As a white male, this was a new and powerful realization for Luke. As a female, it was my every day. Of course I felt unworthy. Proverbial neon signs declaring You are not enough! had plagued me in the masculine practice of law. Like many professions (finance, sports, technology), the practice of law is not merely dominated by men, but by masculine energy. My short time as the only female litigator at a large corporate law firm left me with P.T.S.D. flashbacks every time I watched Mad Men. I have spent more time than most studying sexual harassment case law in which women were not only demeaned, but were often asked to choose between their job and sex, or worse: they were stalked, violently attacked, or raped on the job.

To say that women were not welcome in the 1960s American workforce is an understatement. The American feminist movement evolved accordingly. Women entered the male dominated job market, and in order to assimilate, they became masculine. The message was "here is a list of desirable traits that will allow you to excel: assertiveness, competitiveness, being in action, intellectual ability, and winning." This created the Annie Get Your Gun approach to feminism: Anything you can do, I can do better.
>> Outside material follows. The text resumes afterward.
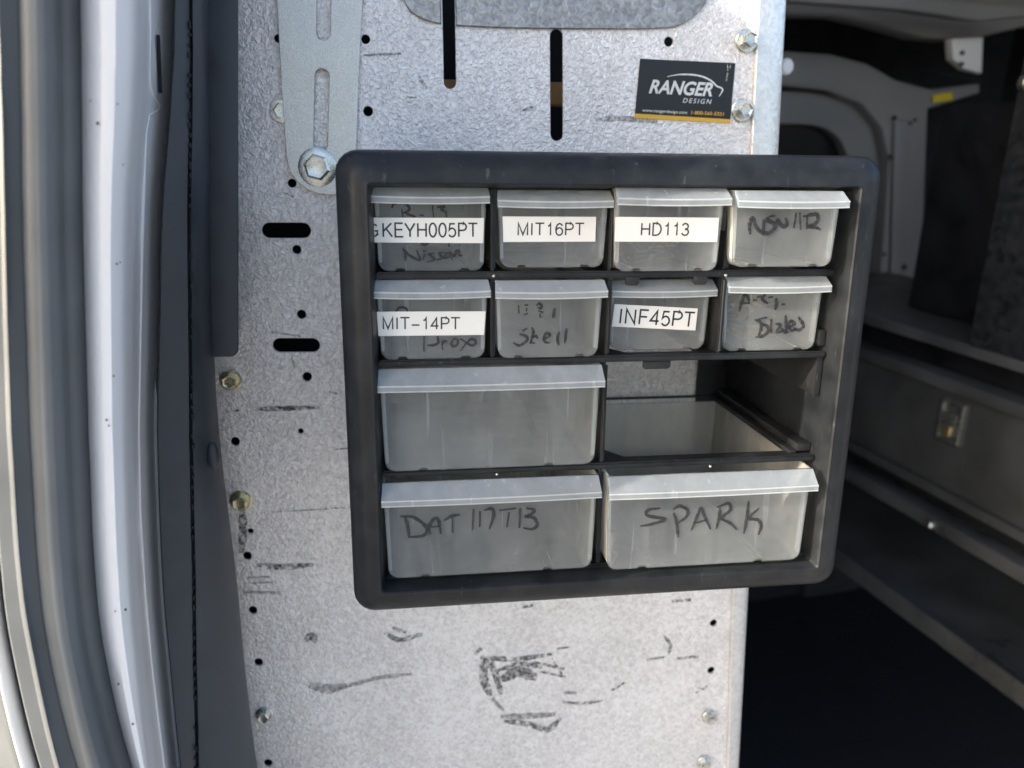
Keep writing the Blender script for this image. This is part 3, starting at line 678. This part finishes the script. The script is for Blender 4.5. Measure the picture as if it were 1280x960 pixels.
# guide rails on the right wall of the empty bay and below
box('guide_rail', (.2545, DP+.001, .1085), (.2582, BKY-.006, .1300), MT['blackin'], CB, .0004)
box('guide_rail', (.2500, DP+.004, .0745), (.2582, BKY-.010, .0790), MT['blackin'], CB, .0008)
box('guide_rail', (.2455, DP+.004, .0735), (.2495, BKY-.010, .0752), MT['blackin'], CB, .0004)
box('guide_rail', (.2545, DP+.001, .1365), (.2582, BKY-.010, .1450), MT['blackin'], CB, .0006)
# stop tabs under the shelves
def tab(px0, px1, py0, py1, y):
    a = at(px0, py0, y); b = at(px1, py1, y)
    plate('stop_tab', [(a.x, a.z), (b.x, a.z), (b.x, b.z+.0012), (b.x-.0012, b.z), (a.x+.0012, b.z), (a.x, b.z+.0012)], [], y, y+.0016, MT['blackin'], CB, bevel=.0003)
tab(804, 838, 452, 461, DP+.002); tab(782, 799, 346, 357, DP-.001); tab(867, 884, 345, 356, DP-.001)
for cx_ in (.094, .116, .213, .239): 
    box('stop_tab', (cx_-.004, DP, .2168), (cx_+.004, DP+.0016, .2189), MT['blackin'], CB, .0003)

# drawers: cloudy tray with a slanted, slightly bowed finger lip
def drawer(x0, x1, zb, zt, yf, depth, label=None, notch=True, back_h=.92, loose=0.):
    """x0..x1 outer width at the rim, zb..zt height, yf = face"""
    d = .0016; r = .005 if (x1-x0) < .08 else .0055; t = .0011
    w0, w1 = x0+d, x1-d   # bottom
    bm = bmesh.new()
    def U(a, b, c, e, n=5, rr=r):  # left rim down, round the bottom, right rim
        pts = [(a, e)]
        for i in range(n+1):
            u = R_(180+90*i/n); pts.append((a+d+rr+rr*math.cos(u) if False else a+d+rr*(1+math.cos(u)), c+rr*(1+math.sin(u))))
        for i in range(n+1):
            u = R_(270+90*i/n); pts.append((b-d-rr*(1-math.cos(u)), c+rr*(1+math.sin(u))))
        pts.append((b, e)); return pts
    out = U(x0, x1, zb, zt); inn = U(x0+t, x1-t, zb+t, zt, rr=r-t)
    # channel
    ya, yb = yf+.0016, yf+depth
    rowsO = [[bm.verts.new((a, y, b)) for a, b in out] for y in (ya, yb)]; rowsI = [[bm.verts.new((a, y, b)) for a, b in inn] for y in (ya, yb)]
    n = len(out)
    for i in range(n-1):
        bm.faces.new((rowsO[0][i], rowsO[0][i+1], rowsO[1][i+1], rowsO[1][i])); bm.faces.new((rowsI[0][i], rowsI[1][i], rowsI[1][i+1], rowsI[0][i+1]))
    for k in (0, n-1): bm.faces.new((rowsO[0][k], rowsO[1][k], rowsI[1][k], rowsI[0][k]))
    # back wall
    B = [bm.verts.new((a, yb+.0001, min(b, zb+(zt-zb)*back_h+.004))) for a, b in out]; B2 = [bm.verts.new((a, yb+t, min(b, zb+(zt-zb)*back_h+.004))) for a, b in out]
    bm.faces.new(B); bm.faces.new(B2[::-1])
    for i in range(n): bm.faces.new((B[i], B2[i], B2[(i+1) % n], B[(i+1) % n]))
    # floor ribs
    wdt = x1-x0
    for f in ((.24, .78) if wdt > .08 else (.2, .8)):
        xx = x0+wdt*f
        for o_ in (-.0022, .0022) if wdt > .08 else (0,): box_bm(bm, (xx+o_-.0003, ya+.001, zb+t), (xx+o_+.0003, yb-.001, zb+t+.0006))
    # stop tooth on the back wall
    DR = finish('drawer', bm, MT['frost'], CB, 40)
    if label: DR['label'] = label
    # face with two notches in its lower edge
    f = [p for p in out]
    bottom = []
    if notch:
        for fx in ((.22, .80) if wdt < .08 else (.185, .77)):
            xx = x0+wdt*fx; nw = .0026
            bottom += [(xx-nw, zb), (xx-nw+.0008, zb+.0013), (xx+nw-.0008, zb+.0013), (xx+nw, zb)]
    L_ = f[:7]+bottom+f[7:]
    F = plate('drawer_front', L_, [], yf, yf+.0015, MT['frostfront'], DR0(DR), bevel=.0003, smooth=None); F.parent = DR
    # lip
    bm = bmesh.new(); N = 14; rowsL = []
    for i in range(N+1):
        s = i/N; bow = .0010*(1-(2*s-1)**2)*(1 if wdt < .08 else .5)
        xa = x0-.0002+s*(wdt+.0004); xf = x0-.0008+s*(wdt+.0016)
        yl = yf-.0072-bow; zl = zt-(.0046 if wdt < .08 else .0070)-bow*.5
        rowsL.append([(xa, yf+.0004, zt), (xa, yf-.0006, zt+.0001), (xf, yl+.0004, zl+.0003), (xf, yl, zl-.0002), (xf, yl-.0003, zl-.0008), (xf, yl-.0002, zl-.0028), (xf, yl+.0002, zl-.0031), (xf, yl+.0009, zl-.0029), (xf, yl+.0010, zl-.0010), (xa, yf-.0002, zt-.0016)])
    G = [[bm.verts.new(p) for p in r2] for r2 in rowsL]
    for A, Bq in zip(G, G[1:]):
        for i in range(10): bm.faces.new((A[i], A[(i+1) % 10], Bq[(i+1) % 10], Bq[i]))
    bm.faces.new(G[0]); bm.faces.new(G[-1][::-1])
    for dy, dz, rr_ in ((0, -.0001, .00042), (-.0002, -.0029, .00032)):  # pale beads painting highlights along the lip's fold and lower edge
        bb = bmesh.new(); tube(bb, [Vector(r2[3])+Vector((0, dy, dz)) for r2 in rowsL], rr_, 8)
        o = finish('lip_highlight', bb, MT['frosthighlight'], CB, 60); o.parent = DR
    for xa_, sg in ((x0, 1), (x1, -1)):  # pale upright strips painting the light caught at the front corners
        bb = bmesh.new(); xx = xa_+sg*.0006
        box_bm(bb, (min(xx, xx+sg*.0017), yf+.0017, zb+.004), (max(xx, xx+sg*.0017), yf+.0048, zt-.0015))
        for v_ in bb.verts: v_.co.x += sg*.0012*(zt-v_.co.z)/(zt-zb)
        bmesh.ops.bevel(bb, geom=bb.edges[:], offset=.0004, segments=2, affect='EDGES'); o = finish('corner_highlight', bb, MT['frosthighlight'], CB, 60); o.parent = DR
    # triangular end webs
    for s, r2 in ((1, rowsL[0]), (-1, rowsL[-1])):
        a, b_, c_ = Vector(r2[1]), Vector(r2[3]), Vector(r2[5])
        a.z -= .0002; tri = [a+Vector((s*.0001, 0, 0)), b_+Vector((s*.0002, .0004, -.0001)), c_+Vector((s*.0002, .0004, 0)), Vector((r2[1][0]+s*.0012, yf-.0002, c_.z))]
        A1 = [bm.verts.new(p) for p in tri]; A2 = [bm.verts.new(p+Vector((s*.0009, 0, 0))) for p in tri]
        bm.faces.new(A1); bm.faces.new(A2[::-1])
        for i in range(4): bm.faces.new((A1[i], A2[i], A2[(i+1) % 4], A1[(i+1) % 4]))
    Lp = finish('finger_lip', bm, MT['frostlip'], CB, 30); Lp.parent = DR
    return DR
def DR0(d): return CB
def under(o, d): o.parent = d; return o
SD = .126
LAB = 'drawer with a white label reading '
spec = {
 'K': (0.0163, 0.0718, 0.1787, 0.2201, 0.0140, SD, 'drawer with a white label reading KEYH005PT over faded marker writing'),
 'M': (0.0770, 0.1334, 0.1802, 0.2184, 0.0130, SD, 'drawer with a white label reading MIT16PT'),
 'H': (0.1348, 0.1912, 0.1789, 0.2200, 0.0050, SD, 'drawer with a white label reading HD113'),
 'N': (0.1948, 0.2516, 0.1812, 0.2191, 0.0015, SD, 'pulled out drawer with smudged marker writing ending in 112'),
 'P': (0.0163, 0.0720, 0.1342, 0.1745, 0.0112, SD, 'drawer with a white label reading MIT-14PT above the marker word Prox'),
 'S': (0.0757, 0.1312, 0.1342, 0.1742, 0.0090, SD, 'drawer with the marker word Shell'),
 'I': (0.1380, 0.1935, 0.1344, 0.1725, 0.0205, SD, 'pushed in drawer with a tilted white label reading INF45PT'),
 'B': (0.1987, 0.2541, 0.1344, 0.1750, 0.0142, SD, 'drawer with smudged marker writing reading Blades'),
 'E': (0.0165, 0.1317, 0.0742, 0.1296, 0.0095, SD, 'wide drawer with a plain unmarked front'),
 'D': (0.0165, 0.1317, 0.0135, 0.0687, 0.0072, SD, 'wide drawer marked DAT 117TB in black marker'),
 'R': (0.1365, 0.2528, 0.0135, 0.0689, 0.0030, .139, 'wide drawer marked SPARK in black marker'),
}
DRW = {}
for k, (a, b, c, d, yf, dp, lb) in spec.items(): DRW[k] = drawer(a, b, c, d, yf, dp, lb)
fy = {k: v[4] for k, v in spec.items()}
# white printed tape labels: plain even-weight sans letters drawn as strokes in a unit-high cell
def arcp(cx, cy, rx, ry, a, b, n=10): return [(cx+rx*math.cos(R_(a+(b-a)*i/n)), cy+ry*math.sin(R_(a+(b-a)*i/n))) for i in range(n+1)]
GL = {
 'K': (.66, [[(.08, 0), (.08, 1)], [(.62, 1), (.10, .42)], [(.27, .60), (.66, 0)]]), 'E': (.60, [[(.58, 1), (.08, 1), (.08, 0), (.60, 0)], [(.08, .53), (.55, .53)]]),
 'Y': (.64, [[(.0, 1), (.32, .42), (.64, 1)], [(.32, .42), (.32, 0)]]), 'H': (.66, [[(.08, 0), (.08, 1)], [(.62, 0), (.62, 1)], [(.08, .52), (.62, .52)]]),
 '0': (.52, [arcp(.28, .5, .23, .5, 0, 360, 20)]), '5': (.52, [[(.46, .97), (.14, .97), (.08, .50)]+arcp(.27, .32, .23, .32, 140, -150, 12)]),
 'P': (.60, [[(.08, 0), (.08, 1), (.36, 1)]+arcp(.36, .74, .22, .26, 90, -90, 8)+[(.08, .48)]]), 'T': (.60, [[(0, 1), (.60, 1)], [(.30, 1), (.30, 0)]]),
 'M': (.76, [[(.08, 0), (.08, 1), (.39, .05), (.70, 1), (.70, 0)]]), 'I': (.22, [[(.11, 0), (.11, 1)]]), '1': (.50, [[(.12, .76), (.24, .80), (.31, .98), (.31, 0)]]),
 '6': (.52, [[(.47, .78), (.43, .90), (.30, .98), (.17, .90), (.07, .68), (.05, .45)]+arcp(.28, .31, .22, .31, 170, -190, 16)]), 'D': (.68, [[(.08, 0), (.08, 1), (.30, 1)]+arcp(.30, .5, .33, .5, 90, -90, 12)+[(.08, 0)]]),
 '3': (.52, [arcp(.26, .73, .20, .25, 165, -80, 10)+arcp(.26, .26, .23, .27, 80, -165, 10)]), '4': (.52, [[(.39, 0), (.39, .97), (.03, .28), (.52, .28)]]),
 'N': (.68, [[(.08, 0), (.08, 1), (.60, .02), (.60, 1)]]), 'F': (.56, [[(.08, 0), (.08, 1), (.56, 1)], [(.08, .53), (.50, .53)]]), '-': (.56, [[(.02, .36), (.54, .36)]]), 'G': (.72, [arcp(.37, .5, .31, .5, 45, 330, 16)+[(.66, .10), (.66, .46), (.40, .46)]]),
}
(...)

As a result, we also created a "B list" of primarily feminine traits that were not valued at work:

emotional intelligence, the art of allowing, receptivity, listening, collaboration, and creativity. Generations later we are just starting to see how these traits contribute to excellence at work. Emotional intelligence provides inclusion for employees and support for customers. Between the extremes of micro-managing and throwing employees into the deep end, lies the art of allowing. Providing direction and room to learn from mistakes is crucial to impactful management and fulfilled employees. Collaboration builds stronger and more communicative teams that are able to identify and resolve problems. And creativity is at the heart of innovation, critical to the evolution of any business.

Statistics show that diverse workforces are more successful and more profitable.1 The inclusion and promotion of women is at the core of corporate success. But conversations that attempt to create a gender-neutral discussion ignore the reality that we have two distinct sexes, each with their own strengths.2 Attempting to masculinize females to fit a set of standards not natural to many women denies who they are and the contributions they make to the workforce. The end result is an industry deprived of important feminine traits that are vital to employee and customer retention, workplace satisfaction, and productivity.

This is a candid, sometimes controversial, conversation, but it is one worth beginning.

1 http://www.mckinsey.com/business-functions/organization/our-insights/why-diversity-matters2 Not all females are feminine and not all males are masculine. But to discuss the brain, evolution, and social science research related to masculine females and feminine males exceeds the scope of this article.